**Exercise goal:** Quote the whole listing word for word. Do not include the pictures.

**Dataset section:**

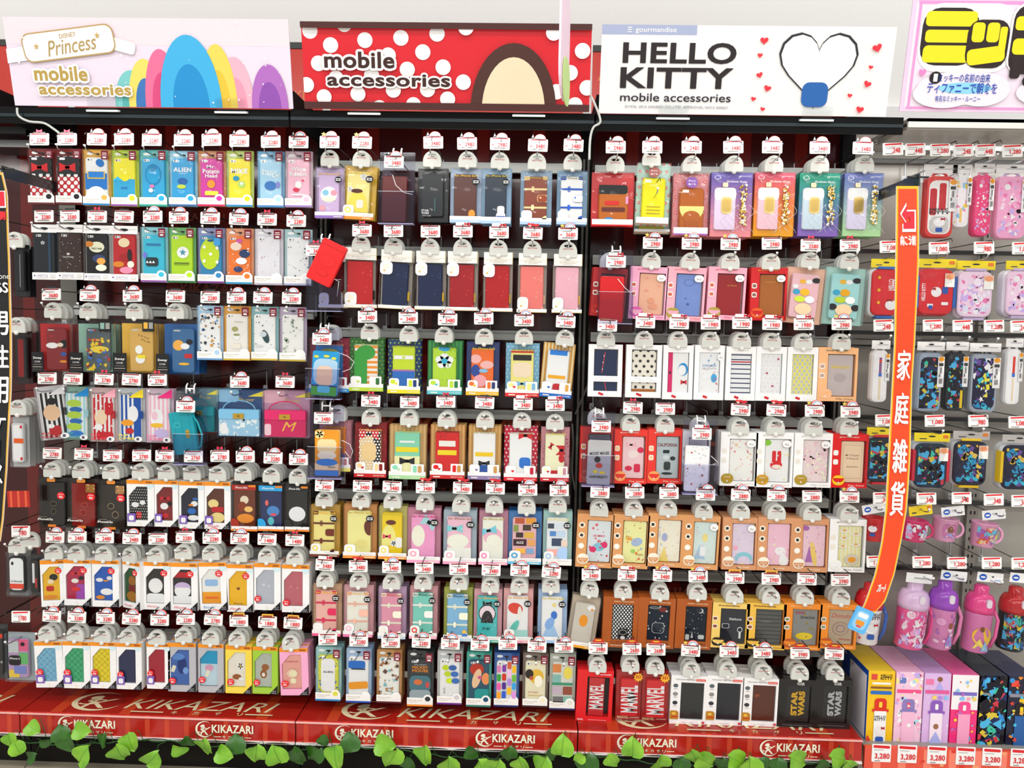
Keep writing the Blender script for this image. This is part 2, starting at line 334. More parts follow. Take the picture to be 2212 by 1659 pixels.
sign('red header sign with white polka dots and brown lettering, middle bay', [(646, 51), (1274, 49), (1273, 238), (659, 239)], 'd8202c', dots +
     "m 4a2a22 .735 .62 .30 .80;m f0d9b8 .735 .69 .22 .62;O ffffff .20 .43 .245 .19^mobile;O ffffff .30 .66 .43 .145^accessories;Y 3c1f1a .20 .43 .245 .19^mobile;Y 3c1f1a .30 .66 .43 .145^accessories;r 4a2522 .5 .035 1 .075;r 4a2522 .5 .96 1 .085", (.21, .79))
hearts = ''.join(f"h e8323f {u} {v} {s} {s*2.9:.3f} {r};" for u, v, s, r in [(.555, .17, .028, 0), (.545, .33, .018, 0), (.55, .55, .022, 20), (.58, .70, .025, -15), (.535, .82, .018, -10), (.57, .935, .017, -10), (.94, .24, .032, 20), (.925, .45, .016, -10), (.92, .64, .026, -20), (.865, .77, .017, -10), (.905, .93, .027, -10)])
sign('white header sign with bold black capitals and red hearts, right bay', [(1302, 51), (1938, 60), (1913.5, 255), (1292.6, 242)], 'f4f2f4',
     "r a6b0cf .16 .055 .33 .11;T fff .185 .06 .14 .075^gourmandise;r fff .095 .03 .015 .012;r fff .095 .055 .015 .012;r fff .095 .08 .015 .012;Y 241c20 .27 .31 .39 .235^HELLO;Y 241c20 .265 .59 .39 .235^KITTY;T 2a2030 .265 .81 .385 .095^mobile accessories;T 9a98a4 .27 .92 .36 .035^©1976, 2015 SANRIO CO.,LTD. APPROVAL NO.S 560621;"
     "h 2a2a30 .745 .5 .27 .86;h fafafa .745 .5 .255 .81;R 2463ae .745 .76 .09 .28;" + hearts, (.26, .76))
# pink katakana sign of the grey section
sign('pink handmade header sign with yellow block characters over the grey shelving', [(1971, -8), (2420, -2), (2388, 246), (1939, 240)], 'f8cde8',
     "r fbe0f2 .5 .5 .96 .92;r f29ad4 .5 .045 .94 .03;r f29ad4 .5 .965 .94 .02;r f29ad4 .04 .5 .012 .9;"
     "R fdf6fa .28 .35 .46 .60;R 2a1c1e .195 .34 .27 .50;R f6df1a .195 .185 .245 .13;R f6df1a .195 .335 .235 .11;R f6df1a .19 .49 .23 .15;R 2a1c1e .38 .40 .20 .42;R f6df1a .33 .30 .06 .17;R f6df1a .40 .30 .06 .17;R f6df1a .38 .50 .18 .14 8;R f6df1a .45 .36 .035 .22;R fdf6fa .60 .35 .24 .62;R 2a1c1e .60 .36 .22 .60;R f6df1a .60 .22 .2 .12;R f6df1a .60 .42 .2 .14;R 2a1c1e .53 .60 .05 .2;"
     "h ee86c8 .085 .66 .035 .07;e f6e6ee .285 .79 .44 .30;e f6e6ee .20 .84 .3 .26;e f6e6ee .38 .80 .28 .3;e f6e6ee .75 .82 .4 .28;e 8fd4f4 .30 .79 .26 .10;e 1a1416 .15 .70 .06 .11;Y fff .15 .70 .02 .07^1;e 1a1416 .60 .72 .06 .11;Y fff .60 .72 .025 .07^2;"
     "T 2a46b0 .29 .70 .25 .075^ミッキーの名前の由来;T 1f3fb4 .285 .79 .34 .10^ティファニーで朝食を;T 2a46b0 .27 .885 .22 .055^有名なミッキー・ルーニー;T 1f3fb4 .66 .80 .08 .07^ミッ", (), yb=-.425, yt=-.48)
# hanging disc mobile in front of the red sign (seen nearly edge on)
P = unp(1222, 90, -.75)
b = MB(); b.slab(0, 0, .16, .30, .006, 0, .07, 'f6d3e4'); b.slab(.012, -.10, .12, .12, -.001, -.004, .05, 'bfe08a'); b.tube([(0, 0, .15), (0, 0, .9)], .0006, 'dddddd', 5)
obj('hanging_sign', b, None, P, (0, 0, math.radians(80)), label='pale pink oval hanging sign with a green edge, seen nearly edge-on', cat='sign')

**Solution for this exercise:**
Keep writing the Blender script for this image. This is part 2, starting at line 334. More parts follow. Take the picture to be 2212 by 1659 pixels.
sign('red header sign with white polka dots and brown lettering, middle bay', [(646, 51), (1274, 49), (1273, 238), (659, 239)], 'd8202c', dots +
     "m 4a2a22 .735 .62 .30 .80;m f0d9b8 .735 .69 .22 .62;O ffffff .20 .43 .245 .19^mobile;O ffffff .30 .66 .43 .145^accessories;Y 3c1f1a .20 .43 .245 .19^mobile;Y 3c1f1a .30 .66 .43 .145^accessories;r 4a2522 .5 .035 1 .075;r 4a2522 .5 .96 1 .085", (.21, .79))
hearts = ''.join(f"h e8323f {u} {v} {s} {s*2.9:.3f} {r};" for u, v, s, r in [(.555, .17, .028, 0), (.545, .33, .018, 0), (.55, .55, .022, 20), (.58, .70, .025, -15), (.535, .82, .018, -10), (.57, .935, .017, -10), (.94, .24, .032, 20), (.925, .45, .016, -10), (.92, .64, .026, -20), (.865, .77, .017, -10), (.905, .93, .027, -10)])
sign('white header sign with bold black capitals and red hearts, right bay', [(1302, 51), (1938, 60), (1913.5, 255), (1292.6, 242)], 'f4f2f4',
     "r a6b0cf .16 .055 .33 .11;T fff .185 .06 .14 .075^gourmandise;r fff .095 .03 .015 .012;r fff .095 .055 .015 .012;r fff .095 .08 .015 .012;Y 241c20 .27 .31 .39 .235^HELLO;Y 241c20 .265 .59 .39 .235^KITTY;T 2a2030 .265 .81 .385 .095^mobile accessories;T 9a98a4 .27 .92 .36 .035^©1976, 2015 SANRIO CO.,LTD. APPROVAL NO.S 560621;"
     "h 2a2a30 .745 .5 .27 .86;h fafafa .745 .5 .255 .81;R 2463ae .745 .76 .09 .28;" + hearts, (.26, .76))
# pink katakana sign of the grey section
sign('pink handmade header sign with yellow block characters over the grey shelving', [(1971, -8), (2420, -2), (2388, 246), (1939, 240)], 'f8cde8',
     "r fbe0f2 .5 .5 .96 .92;r f29ad4 .5 .045 .94 .03;r f29ad4 .5 .965 .94 .02;r f29ad4 .04 .5 .012 .9;"
     "R fdf6fa .28 .35 .46 .60;R 2a1c1e .195 .34 .27 .50;R f6df1a .195 .185 .245 .13;R f6df1a .195 .335 .235 .11;R f6df1a .19 .49 .23 .15;R 2a1c1e .38 .40 .20 .42;R f6df1a .33 .30 .06 .17;R f6df1a .40 .30 .06 .17;R f6df1a .38 .50 .18 .14 8;R f6df1a .45 .36 .035 .22;R fdf6fa .60 .35 .24 .62;R 2a1c1e .60 .36 .22 .60;R f6df1a .60 .22 .2 .12;R f6df1a .60 .42 .2 .14;R 2a1c1e .53 .60 .05 .2;"
     "h ee86c8 .085 .66 .035 .07;e f6e6ee .285 .79 .44 .30;e f6e6ee .20 .84 .3 .26;e f6e6ee .38 .80 .28 .3;e f6e6ee .75 .82 .4 .28;e 8fd4f4 .30 .79 .26 .10;e 1a1416 .15 .70 .06 .11;Y fff .15 .70 .02 .07^1;e 1a1416 .60 .72 .06 .11;Y fff .60 .72 .025 .07^2;"
     "T 2a46b0 .29 .70 .25 .075^ミッキーの名前の由来;T 1f3fb4 .285 .79 .34 .10^ティファニーで朝食を;T 2a46b0 .27 .885 .22 .055^有名なミッキー・ルーニー;T 1f3fb4 .66 .80 .08 .07^ミッ", (), yb=-.425, yt=-.48)
# hanging disc mobile in front of the red sign (seen nearly edge on)
P = unp(1222, 90, -.75)
b = MB(); b.slab(0, 0, .16, .30, .006, 0, .07, 'f6d3e4'); b.slab(.012, -.10, .12, .12, -.001, -.004, .05, 'bfe08a'); b.tube([(0, 0, .15), (0, 0, .9)], .0006, 'dddddd', 5)
obj('hanging_sign', b, None, P, (0, 0, math.radians(80)), label='pale pink oval hanging sign with a green edge, seen nearly edge-on', cat='sign')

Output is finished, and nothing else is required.